Vorsäss Schalzbach 10
Vorsäss Schalzbach 10 ©Vorarlbergs Milchbetriebe sind im europäischen Vergleich überschaubar. – Berchtold

Die Landwirte müssen aber weiterhin auf Milch setzen – allein schon da die Kühe bereits im Stall stehen. “Wir bauen auf Qualität und Diversifizierung, so vor allem auch in der Milchwirtschaft mit zusätzlichen Milchsorten wie Heu- und Bio-Milch sowie über 60 Käsesorten”, betont am Donnerstag Landwirtschaftskammer-Präsident Josef Moosbrugger. Er fordert nicht zuletzt verbindliche Abmachungen zwischen Milcherzeuger und -verarbeiter über Milchsorten und -menge.
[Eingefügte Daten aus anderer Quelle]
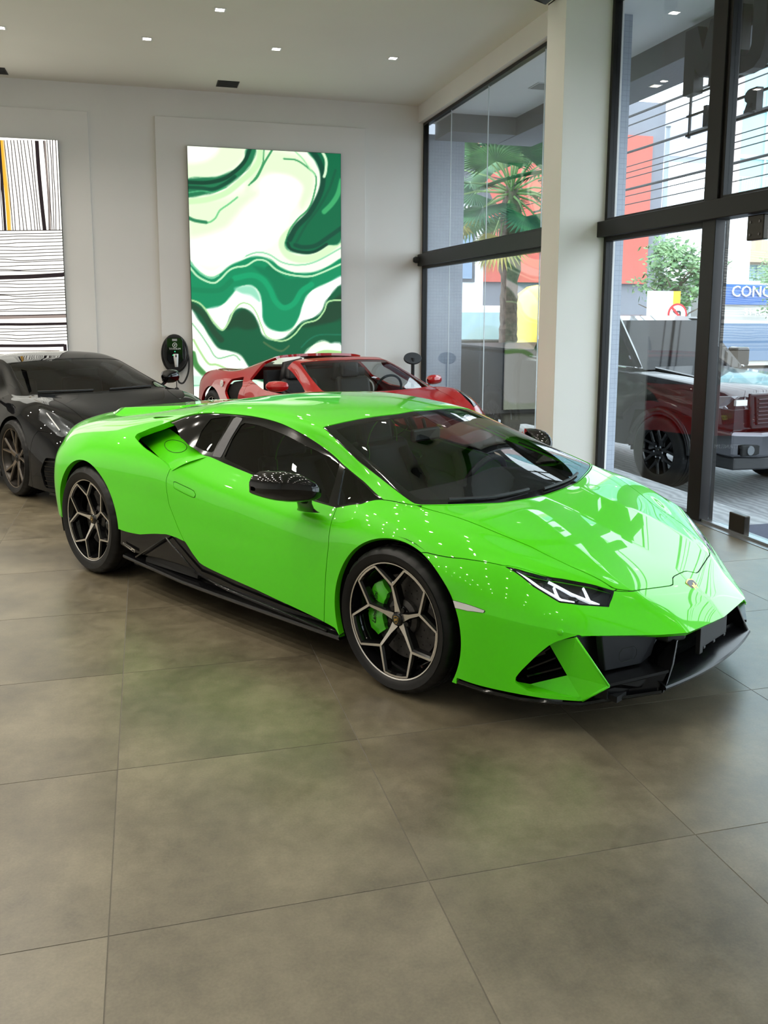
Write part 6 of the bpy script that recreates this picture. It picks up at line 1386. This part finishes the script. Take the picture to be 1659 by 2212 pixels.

“Bessere” Milch als Lösung

Auch die Landespolitik setzt weiterhin überwiegend auf kleine Anpassungen. Die Vorarlberger Grünen fordern die Vorarlberger Landwirte auf, verstärkt auf Qualität und Biomilch zu setzen, die höhere Preise erzielt. Landesrat Erich Schwärzler fordert die Vorarlberger auf, verstärkt heimische Milchprodukte zu kaufen. Auch die EU müsse den Milchpreis wieder stärker stützen. Und die Freiheitlichen denken schon mit Blick nach Deutschland zusätzliche Gelder für Milchbauern an. Landesrat Rauch geht dies jedoch nicht weit genug:

75 Millionen für Vorarlbergs Landwirte

Bereits jetzt fließen Millionen in die Vorarlberger Landwirtschaft. 74,83 Millionen Euro – soviel ging allein 2015 an öffentliche Gelder an Vorarlbergs Bauernschaft. 34,06 Millionen brachte davon das Land Vorarlberg auf, der Rest sind Bundes- und EU-Mittel. 2.055 der rund 3.300 Betriebe erhielten eine Unterstützung für Viehhaltung – der Anteil an Milchkühe schätzt man hier vonseiten des Landes auf 85 Prozent.

Millionenförderungen verkommen zu Sackgeld

Wieviel von den Fördermitteln an Milchbauern geht, lässt sich nur schwer abschätzen. Den Erhalt der Milchhygiene war dem Land 2015 etwas über eine Million, die Viehhaltung insgesamt 2,6 Millionen Euro wert. Bei mehreren weiteren Förderungen gibt es zumindest höhere Sätze für Milchvieh. Weitere Millionenförderungen sieht man auch bei der Genossenschaft der Vorarlberg Milch nicht als Lösung, wie deren Obmann Reinhard Summer bei der Bilanzpräsentation am Donnerstag wissen ließ. Diese würden allein aufgrund der Anzahl an Landwirte zu einem Sackerlgeld verkommen. Auch eine Steigerung der Milchproduktion ist nicht gewünscht.

Gemüsebauern wie der Vetterhof, sind in Vorarlberg noch eher die Ausnahme - VOL.AT/Steurer
Gemüsebauern wie der Vetterhof, sind in Vorarlberg noch eher die Ausnahme - VOL.AT/Steurer ©Gemüsebauern wie der Vetterhof, sind in Vorarlberg noch eher die Ausnahme – VOL.AT/Steurer

Vielmehr gibt es insgeheim den Wunsch, dass sich die Vorarlberger Landwirte umorientieren, weg von der Milch hin zu anderen Produkten. Auch die Vorarlberger Landwirtschaftstrategie fordert mehr Landwirtschaft abseits der Milchkuh. Dies fördert man durch Umschulungen und Beratungen. “In den letzten Jahren sind die Anbauflächen von Dinkel, Kartoffel und Gemüse in Vorarlberg zusätzlich gestiegen. Diesen Weg werden wir konsequent weiterverfolgen”, heißt es von Seiten der Landwirtschaftskammer.

Bauern sollen weg von Milch

Doch neue Produkte verlangen nach Umrüstung und Ausbildung. Während den Milchbauern also die Einnahmen schrumpfen bis stagnieren, steigt der Investitionsbedarf. Auch ist der Gemüse- und Getreideanbau nicht in allen Talschaften gleich gut umsetzbar. Ob die Vorarlberger Landwirtschaft unter diesen Voraussetzungen neue Standbeine aufbauen kann, bleibt abzuwarten.